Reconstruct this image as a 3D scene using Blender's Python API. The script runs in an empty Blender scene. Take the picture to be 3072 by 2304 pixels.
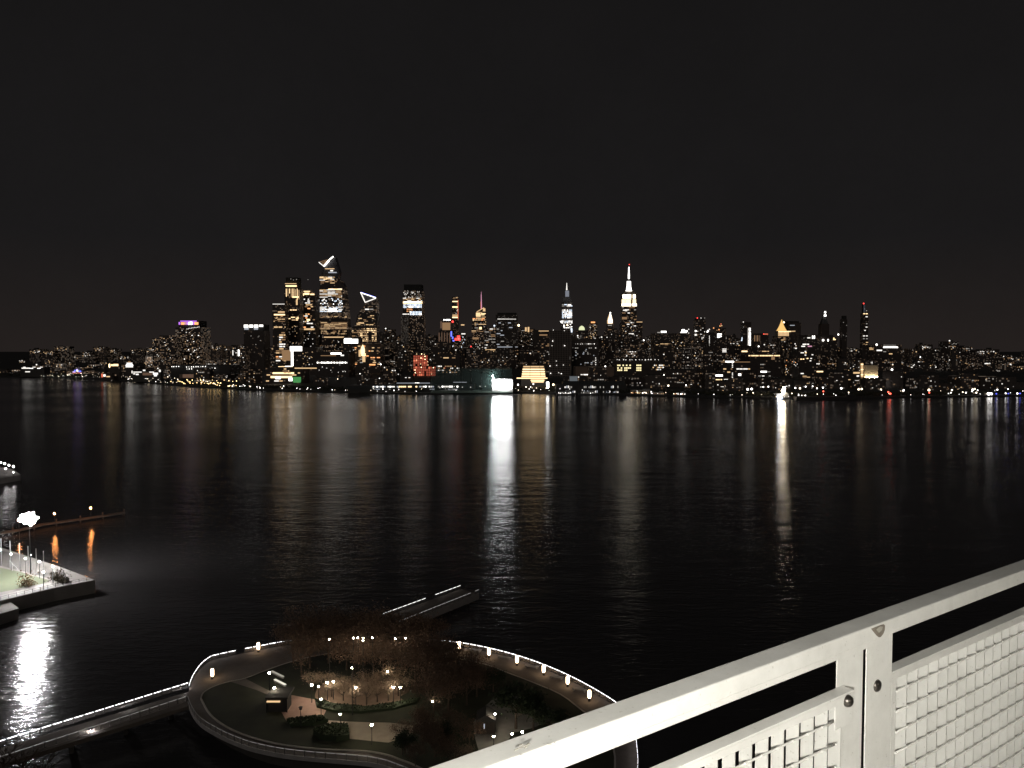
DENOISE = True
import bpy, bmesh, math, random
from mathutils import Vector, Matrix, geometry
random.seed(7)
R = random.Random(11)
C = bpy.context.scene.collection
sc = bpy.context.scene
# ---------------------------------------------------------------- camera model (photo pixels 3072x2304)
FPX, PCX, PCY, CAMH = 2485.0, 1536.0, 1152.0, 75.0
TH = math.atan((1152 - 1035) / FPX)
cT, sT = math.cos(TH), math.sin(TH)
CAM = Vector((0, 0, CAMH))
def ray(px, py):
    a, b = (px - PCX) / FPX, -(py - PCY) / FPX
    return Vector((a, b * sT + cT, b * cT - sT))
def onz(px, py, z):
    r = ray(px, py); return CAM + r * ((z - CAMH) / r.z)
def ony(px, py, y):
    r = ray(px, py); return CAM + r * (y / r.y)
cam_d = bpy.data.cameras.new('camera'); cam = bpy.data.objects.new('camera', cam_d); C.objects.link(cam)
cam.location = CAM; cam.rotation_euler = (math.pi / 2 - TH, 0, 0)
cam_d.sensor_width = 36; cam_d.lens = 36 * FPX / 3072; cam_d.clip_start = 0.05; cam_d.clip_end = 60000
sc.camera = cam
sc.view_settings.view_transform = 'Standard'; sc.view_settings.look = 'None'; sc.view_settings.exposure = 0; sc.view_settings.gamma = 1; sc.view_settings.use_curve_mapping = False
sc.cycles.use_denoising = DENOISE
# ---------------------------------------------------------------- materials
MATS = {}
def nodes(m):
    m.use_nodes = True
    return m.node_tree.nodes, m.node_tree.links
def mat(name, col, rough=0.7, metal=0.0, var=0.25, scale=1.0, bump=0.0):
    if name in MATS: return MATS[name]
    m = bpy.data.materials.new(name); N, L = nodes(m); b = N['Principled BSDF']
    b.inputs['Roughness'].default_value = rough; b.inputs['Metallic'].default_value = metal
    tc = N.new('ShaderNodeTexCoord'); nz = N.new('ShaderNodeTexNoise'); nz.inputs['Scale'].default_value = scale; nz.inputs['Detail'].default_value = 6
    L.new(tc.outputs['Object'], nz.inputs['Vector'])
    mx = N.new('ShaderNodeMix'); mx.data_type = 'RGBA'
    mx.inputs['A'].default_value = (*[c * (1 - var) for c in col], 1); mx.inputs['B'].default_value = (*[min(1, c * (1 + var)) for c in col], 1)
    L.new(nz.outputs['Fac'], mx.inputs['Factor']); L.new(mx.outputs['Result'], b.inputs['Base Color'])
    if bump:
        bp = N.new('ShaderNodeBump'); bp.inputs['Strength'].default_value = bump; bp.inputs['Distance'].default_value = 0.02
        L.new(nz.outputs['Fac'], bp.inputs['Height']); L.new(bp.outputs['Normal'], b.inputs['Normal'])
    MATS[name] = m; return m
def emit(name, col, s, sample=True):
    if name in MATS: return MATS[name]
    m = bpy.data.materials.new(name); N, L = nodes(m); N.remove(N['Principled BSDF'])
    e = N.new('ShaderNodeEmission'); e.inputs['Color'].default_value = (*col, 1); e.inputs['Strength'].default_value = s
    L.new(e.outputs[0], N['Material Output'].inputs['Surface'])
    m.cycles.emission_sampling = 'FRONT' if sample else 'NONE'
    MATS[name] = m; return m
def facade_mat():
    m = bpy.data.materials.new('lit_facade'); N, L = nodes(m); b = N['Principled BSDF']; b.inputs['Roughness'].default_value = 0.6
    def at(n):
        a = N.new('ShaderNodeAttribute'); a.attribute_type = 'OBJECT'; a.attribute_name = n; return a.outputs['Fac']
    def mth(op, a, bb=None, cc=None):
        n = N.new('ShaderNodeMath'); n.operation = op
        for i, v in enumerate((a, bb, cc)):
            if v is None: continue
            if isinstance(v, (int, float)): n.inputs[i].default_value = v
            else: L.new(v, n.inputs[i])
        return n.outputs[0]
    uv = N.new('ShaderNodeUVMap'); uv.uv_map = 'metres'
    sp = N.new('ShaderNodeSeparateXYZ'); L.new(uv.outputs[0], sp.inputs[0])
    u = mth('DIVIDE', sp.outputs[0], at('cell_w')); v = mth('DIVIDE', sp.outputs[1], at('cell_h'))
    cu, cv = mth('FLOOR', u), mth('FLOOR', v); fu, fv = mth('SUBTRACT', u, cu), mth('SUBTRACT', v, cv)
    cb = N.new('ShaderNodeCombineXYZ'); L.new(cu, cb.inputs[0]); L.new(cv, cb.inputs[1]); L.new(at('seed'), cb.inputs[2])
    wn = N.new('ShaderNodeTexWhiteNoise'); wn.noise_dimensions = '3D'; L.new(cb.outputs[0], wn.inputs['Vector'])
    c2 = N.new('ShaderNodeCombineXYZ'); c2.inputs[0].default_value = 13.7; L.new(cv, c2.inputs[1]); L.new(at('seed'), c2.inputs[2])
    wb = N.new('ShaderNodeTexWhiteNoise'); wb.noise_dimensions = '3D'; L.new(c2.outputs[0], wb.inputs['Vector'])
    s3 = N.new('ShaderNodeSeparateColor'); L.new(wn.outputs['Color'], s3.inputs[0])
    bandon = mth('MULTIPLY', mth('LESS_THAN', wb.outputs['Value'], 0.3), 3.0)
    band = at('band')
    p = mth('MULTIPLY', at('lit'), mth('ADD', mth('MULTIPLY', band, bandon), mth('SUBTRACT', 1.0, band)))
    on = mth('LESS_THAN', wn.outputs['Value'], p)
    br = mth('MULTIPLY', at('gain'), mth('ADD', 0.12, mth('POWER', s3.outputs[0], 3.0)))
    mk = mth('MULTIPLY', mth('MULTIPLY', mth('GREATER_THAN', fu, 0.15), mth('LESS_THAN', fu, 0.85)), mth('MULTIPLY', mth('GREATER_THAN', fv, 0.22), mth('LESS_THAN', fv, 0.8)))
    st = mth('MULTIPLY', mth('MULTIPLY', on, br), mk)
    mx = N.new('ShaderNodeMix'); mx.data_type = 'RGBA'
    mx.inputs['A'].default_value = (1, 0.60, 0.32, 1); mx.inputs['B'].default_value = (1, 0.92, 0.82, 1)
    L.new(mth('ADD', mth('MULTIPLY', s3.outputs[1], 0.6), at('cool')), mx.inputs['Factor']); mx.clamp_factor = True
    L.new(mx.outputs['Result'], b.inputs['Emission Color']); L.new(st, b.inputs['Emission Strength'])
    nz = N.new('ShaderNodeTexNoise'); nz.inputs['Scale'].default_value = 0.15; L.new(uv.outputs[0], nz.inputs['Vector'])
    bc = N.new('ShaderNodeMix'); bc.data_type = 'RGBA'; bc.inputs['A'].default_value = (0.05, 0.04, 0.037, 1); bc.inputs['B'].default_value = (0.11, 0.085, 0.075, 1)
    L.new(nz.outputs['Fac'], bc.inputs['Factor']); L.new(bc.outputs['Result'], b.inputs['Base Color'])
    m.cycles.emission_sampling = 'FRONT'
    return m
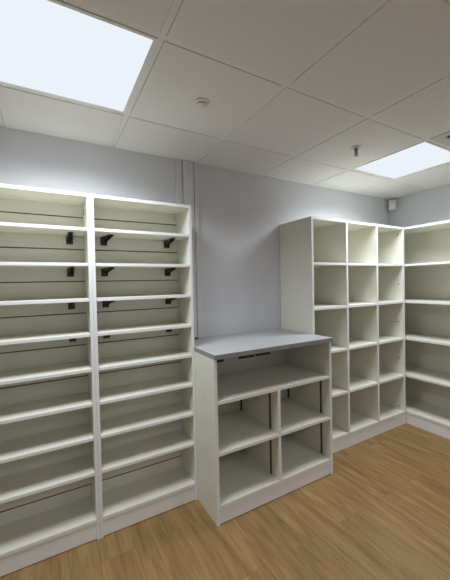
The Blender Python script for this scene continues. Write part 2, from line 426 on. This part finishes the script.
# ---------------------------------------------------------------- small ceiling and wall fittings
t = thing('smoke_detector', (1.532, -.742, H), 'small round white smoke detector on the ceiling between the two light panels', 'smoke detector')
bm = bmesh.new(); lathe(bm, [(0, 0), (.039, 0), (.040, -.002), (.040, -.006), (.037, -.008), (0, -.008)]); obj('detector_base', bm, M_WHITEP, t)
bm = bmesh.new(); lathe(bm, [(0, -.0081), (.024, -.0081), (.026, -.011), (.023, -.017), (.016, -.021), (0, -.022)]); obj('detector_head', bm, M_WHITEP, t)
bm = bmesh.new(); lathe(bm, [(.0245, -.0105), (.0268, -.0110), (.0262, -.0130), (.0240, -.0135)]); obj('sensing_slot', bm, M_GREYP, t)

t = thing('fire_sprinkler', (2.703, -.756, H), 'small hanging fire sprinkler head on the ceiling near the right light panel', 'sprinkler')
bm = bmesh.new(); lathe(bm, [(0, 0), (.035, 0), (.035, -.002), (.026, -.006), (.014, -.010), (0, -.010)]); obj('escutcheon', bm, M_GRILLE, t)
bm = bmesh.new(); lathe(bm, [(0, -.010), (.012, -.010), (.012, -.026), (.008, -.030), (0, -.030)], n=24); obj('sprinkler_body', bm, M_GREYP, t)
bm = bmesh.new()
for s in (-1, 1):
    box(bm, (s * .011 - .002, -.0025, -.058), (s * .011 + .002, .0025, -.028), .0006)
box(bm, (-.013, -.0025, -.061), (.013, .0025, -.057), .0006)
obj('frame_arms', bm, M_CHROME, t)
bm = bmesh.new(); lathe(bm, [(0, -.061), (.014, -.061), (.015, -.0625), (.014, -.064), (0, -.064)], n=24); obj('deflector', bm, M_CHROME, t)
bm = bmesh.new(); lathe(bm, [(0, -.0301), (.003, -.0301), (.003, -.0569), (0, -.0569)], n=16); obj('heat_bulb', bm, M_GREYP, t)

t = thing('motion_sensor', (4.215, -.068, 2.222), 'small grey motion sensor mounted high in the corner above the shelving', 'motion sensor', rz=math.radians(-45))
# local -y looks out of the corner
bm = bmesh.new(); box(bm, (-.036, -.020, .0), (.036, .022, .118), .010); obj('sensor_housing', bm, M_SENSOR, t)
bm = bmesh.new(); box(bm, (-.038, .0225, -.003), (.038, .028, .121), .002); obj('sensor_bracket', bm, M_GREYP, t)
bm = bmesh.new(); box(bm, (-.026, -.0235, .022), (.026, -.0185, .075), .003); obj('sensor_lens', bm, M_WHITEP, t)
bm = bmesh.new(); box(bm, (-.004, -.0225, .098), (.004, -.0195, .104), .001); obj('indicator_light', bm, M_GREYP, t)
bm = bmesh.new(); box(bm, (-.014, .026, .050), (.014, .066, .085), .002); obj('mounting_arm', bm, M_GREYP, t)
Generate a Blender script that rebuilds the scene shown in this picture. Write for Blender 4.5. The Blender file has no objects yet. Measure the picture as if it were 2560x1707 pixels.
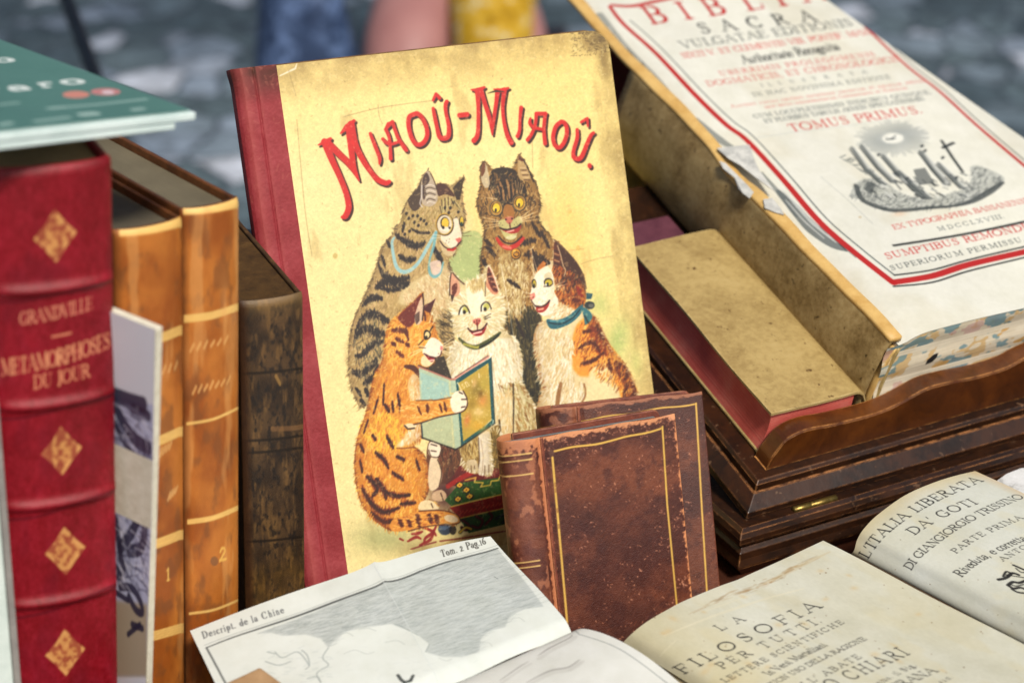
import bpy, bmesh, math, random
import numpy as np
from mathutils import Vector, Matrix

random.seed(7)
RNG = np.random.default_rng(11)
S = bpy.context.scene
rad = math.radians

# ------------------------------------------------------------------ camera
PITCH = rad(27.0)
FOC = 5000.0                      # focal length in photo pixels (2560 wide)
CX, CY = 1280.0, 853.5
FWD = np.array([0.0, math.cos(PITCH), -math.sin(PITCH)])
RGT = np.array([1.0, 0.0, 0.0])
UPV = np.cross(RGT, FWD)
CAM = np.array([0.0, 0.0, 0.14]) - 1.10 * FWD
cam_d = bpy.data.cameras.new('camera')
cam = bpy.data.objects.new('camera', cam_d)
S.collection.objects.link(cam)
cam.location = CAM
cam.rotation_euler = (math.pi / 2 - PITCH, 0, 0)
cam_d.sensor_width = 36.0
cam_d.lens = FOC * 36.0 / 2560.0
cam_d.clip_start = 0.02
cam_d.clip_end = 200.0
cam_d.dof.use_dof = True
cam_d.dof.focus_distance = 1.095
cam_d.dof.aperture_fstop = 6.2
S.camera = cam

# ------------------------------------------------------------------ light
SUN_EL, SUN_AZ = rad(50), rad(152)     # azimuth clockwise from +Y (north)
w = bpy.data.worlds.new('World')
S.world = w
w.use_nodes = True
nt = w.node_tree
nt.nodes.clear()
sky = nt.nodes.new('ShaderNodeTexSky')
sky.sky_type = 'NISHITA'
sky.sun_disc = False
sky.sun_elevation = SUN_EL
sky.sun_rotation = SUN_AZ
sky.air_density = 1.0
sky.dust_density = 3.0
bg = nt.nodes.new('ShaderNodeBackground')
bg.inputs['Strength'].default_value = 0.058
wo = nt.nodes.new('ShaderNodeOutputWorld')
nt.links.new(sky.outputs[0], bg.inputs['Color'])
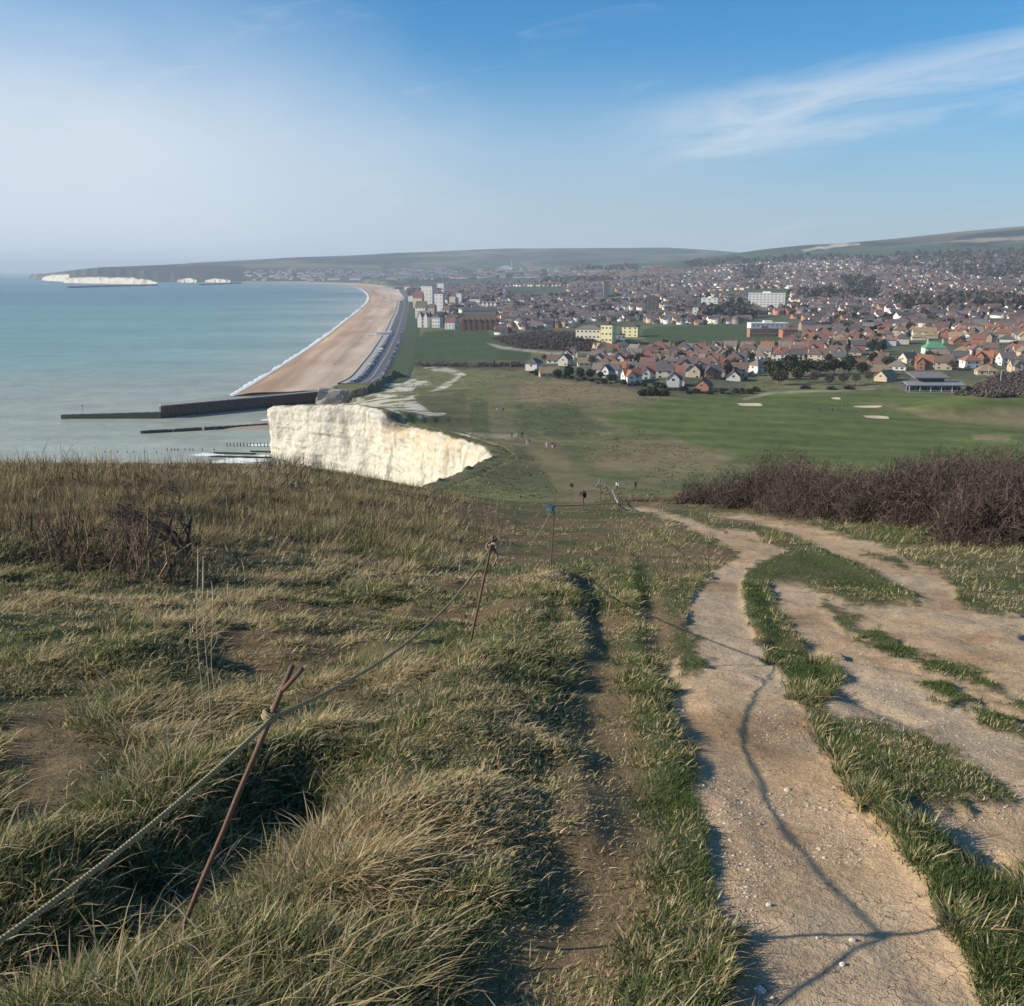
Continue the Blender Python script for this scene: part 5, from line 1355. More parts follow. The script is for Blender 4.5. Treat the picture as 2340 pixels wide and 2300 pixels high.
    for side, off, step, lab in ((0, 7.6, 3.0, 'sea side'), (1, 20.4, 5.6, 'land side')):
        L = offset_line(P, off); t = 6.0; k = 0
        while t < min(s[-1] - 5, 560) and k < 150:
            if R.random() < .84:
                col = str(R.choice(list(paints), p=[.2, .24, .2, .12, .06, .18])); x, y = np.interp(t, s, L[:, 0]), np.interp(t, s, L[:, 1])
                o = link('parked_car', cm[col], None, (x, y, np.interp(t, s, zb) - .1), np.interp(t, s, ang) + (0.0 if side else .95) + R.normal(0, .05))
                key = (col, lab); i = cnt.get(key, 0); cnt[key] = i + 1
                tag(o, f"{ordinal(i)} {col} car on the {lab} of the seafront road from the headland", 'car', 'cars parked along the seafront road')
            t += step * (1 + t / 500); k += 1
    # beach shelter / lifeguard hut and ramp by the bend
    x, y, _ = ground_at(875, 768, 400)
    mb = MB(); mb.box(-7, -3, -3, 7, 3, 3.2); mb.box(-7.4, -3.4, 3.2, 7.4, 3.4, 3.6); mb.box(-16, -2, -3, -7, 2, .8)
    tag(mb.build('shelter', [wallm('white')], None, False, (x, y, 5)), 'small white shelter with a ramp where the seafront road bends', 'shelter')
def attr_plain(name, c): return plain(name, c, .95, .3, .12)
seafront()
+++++
• **Given task**
Report how many lines of the preceding records include "picture". Output the number only.

• **Full answer**
3